As food is finished, remove empty dishes, making sure everything looks as fresh
for the last guest as it did for the first.

9. Ask For Help
One word separates the confident host from the person who swears she'll never
entertain again as long as she lives: Help. And the larger your party, the more
help you'll need. A bartender is particularly useful. Contact the placement office
of your local college to find students who have bartending experience yet are
much cheaper than professionals. Local colleges and high schools are also good
sources for inexpensive waiters or even helpers to clean up after the party's over.

But if you really want to save money, the number one source of your household
help should be...your household.

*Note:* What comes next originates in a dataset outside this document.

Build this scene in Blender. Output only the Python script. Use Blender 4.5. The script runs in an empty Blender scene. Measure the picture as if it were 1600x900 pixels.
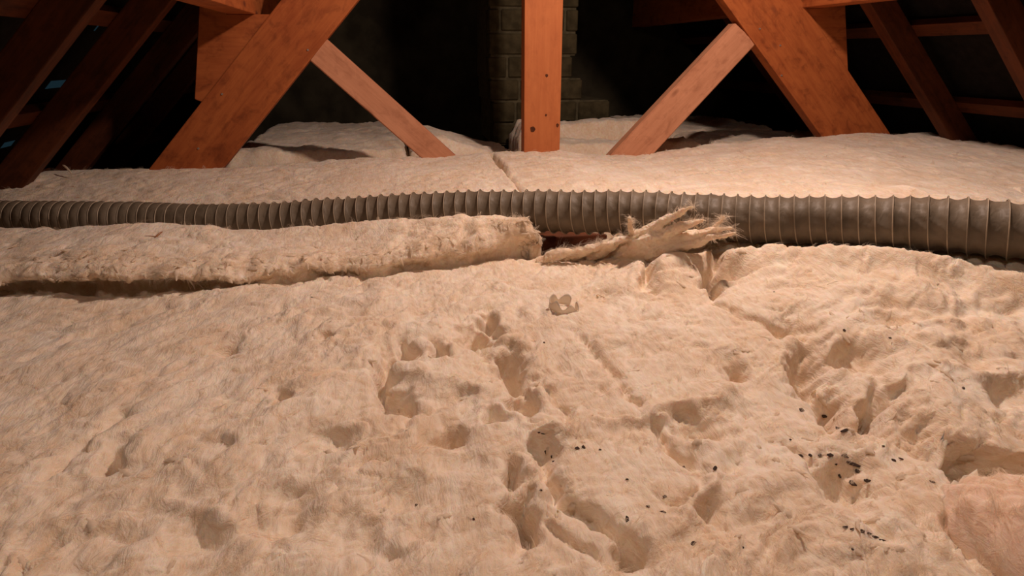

As long as they've reached coat-carrying age,
your children can -- and should -- pitch in. In fact, most kids love being more than
just decorative accessories at their parents' parties. You may be pleasantly
surprised to discover how good your children feel about helping to clear away
glasses, passing hors d'oeuvres and, yes, getting people's coats for them.

In addition, don't hesitate to look beyond your doors to relatives, close friends
and coworkers. As long as you're gracious about it and ask in advance, most
people are only too delighted to help out at parties. It's an opportunity for them to
show off their talents and resourcefulness, and you can couple your request with
a promise to reciprocate at their next big event.

10. Enjoy Yourself
The final commandment is both the hardest and the most important thing for a
party giver to do. You've worked extra hard, you want everything to be perfect
and you worry that your guests won't enjoy themselves if it isn't. But the truth is
that most people are delighted to have someone go to all the trouble it takes to
entertain. Your guests will never know that you forgot the cucumbers for the
salad or that the dessert was store-bought -- and if they do figure it out, chances
are they won't care. When they arrive, they'll be in a party mood and pleased just
to have been invited. So take a deep breath before you open the door to your
first guest and relax. This is going to be fun.